“Grandi pianure”: una rassegna che porta questo nome non può che rimandare a concetti di estensione ed apertura, di ampiezza solo apparentemente spaziale, perché soprattutto mentale.
A cura di Michele Di Stefano, si concentra proprio sugli sconfinati spazi della danza contemporanea e della performance sperimentale. Il corpo e la corporeità al centro e intorno il mondo, che si estende a perdita d’occhio.

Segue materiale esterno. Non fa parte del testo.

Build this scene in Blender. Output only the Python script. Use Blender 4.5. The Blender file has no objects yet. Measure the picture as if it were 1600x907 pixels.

Ciò che gli spettacoli indagano è proprio la capacità di guardare i luoghi circostanti, analizzati attraverso esperienze di movimento inedite e coraggiose.
«Se il corpo è la vera misura di ogni confine, la postura corporea può cambiare da sola la nostra capacità di guardare il mondo», scrive infatti Di Stefano.
È in questo quadro che si inserisce “Speaking Dance”, andato in scena al Teatro India, creazione di Jonathan Burrows e Matteo Fargion: il primo è coreografo e performer inglese formatosi al The Royal Ballet School, il secondo è compositore e performer di origini italiane, docente presso la scuola di Anne Teresa De Keersmaeker a Bruxelles. I due sono in turnée insieme da sedici anni, hanno ricevuto diversi premi e toccato molti Paesi del mondo con “Speaking Dance” (2006). La performance conclude la trilogia di duetti cominciata con “Both Sitting Duet” (2002) e proseguita con “The Quiet Dance” (2005). È un’indagine sul rapporto tra danza e musica, sui confini labili che le tengono separate eppure vicine, legate dal costante bisogno di comunicare e interagire. Due mondi fragili, ma permeabili, rappresentati con humor e puntando molto sul coinvolgimento del pubblico.
“Speaking Dance” si avvale solo di due sedie e poco più (un pc, una diamonica, una piccola armonica): è una coreografia delle parole fondata su un approccio performativo inedito e molto aperto, in cui la musicalità si fonde col gesto, coi silenzi, con il canto, coi rumori (dal battito delle mani al loro sfregare al fischio) e, appunto, con le parole. Tutto è tenuto insieme con precisione estrema fino a diventare un corpus compatto inserito in una performance sempre più incalzante, una vera e propria partitura musicale di diversi ritmi e diverse velocità.
La prima parte dell’esibizione è un contrappunto di parole, una danza descritta ma non eseguita (left – right, up – down, walking – jumping, lift - stop, come on - come up).
Elemento portante dello spettacolo è sempre la ripetizione, come nella sezione ‘love’, parola pronunciata e ripetuta su musica per piano di Bach, creando anche effetti di 'eco'.
Molto divertente la sezione ‘Chicken – Yes – Come’: i tre termini vengono prima presentati scritti su tre fogli di carta, poi mentre Fargion li pronuncia (cambiandone sempre l'ordine) Burrows ne fa il gesto corrispondente, a velocità crescente.
La parte testuale più complessa è tratta da testi di Rudolph Laban, esercizi di composizione coreutica per studenti tratte dal libro “The mastery of movement”: questi estratti vengono gridati alla fine di “Speaking Dance”, sovrapponendo le due voci in modo non perfettamente sincronizzato.
Accanto a parole e suoni c'è anche il movimento: essenziale, sporco, minimo. Questi brevi momenti di danza eseguiti da Burrows vengono accostati a canzoni popolari italiane eseguite da Fargion. Sembra quasi un gioco infantile tra due compagni di scuola. L'elemento ludico è parte integrante dello spettacolo, che trae molta forza proprio dalla sintonia tra i due, che viene percepita dal pubblico e in questo modo lo fa sentire partecipe di ciò che avviene in scena.
Estremamente complici, Fargion e Burrows portano in scena qualcosa di essenziale, senza pretese e senza intellettualismi. È una comicità sottile la loro e il pubblico ne coglie l’inusualità e insieme la forza, perché se è vero che quello che va avanti per quasi un’ora è un fiume di parole alternato da filastrocche, musica, rumori e silenzi, è vero anche che in questi 45 minuti di performance si coglie il bisogno di comunicare, di capire e farsi capire, di costruire un’empatia. E il successo dello spettacolo sta proprio nel riuscire ad instaurare un’interazione performer – performer e performer – pubblico basata su elementi essenziali della comunicazione (parole brevi, ripetizione e gesti): e la sintonia non si scioglie nemmeno nei momenti di voluta e ponderata asincronia.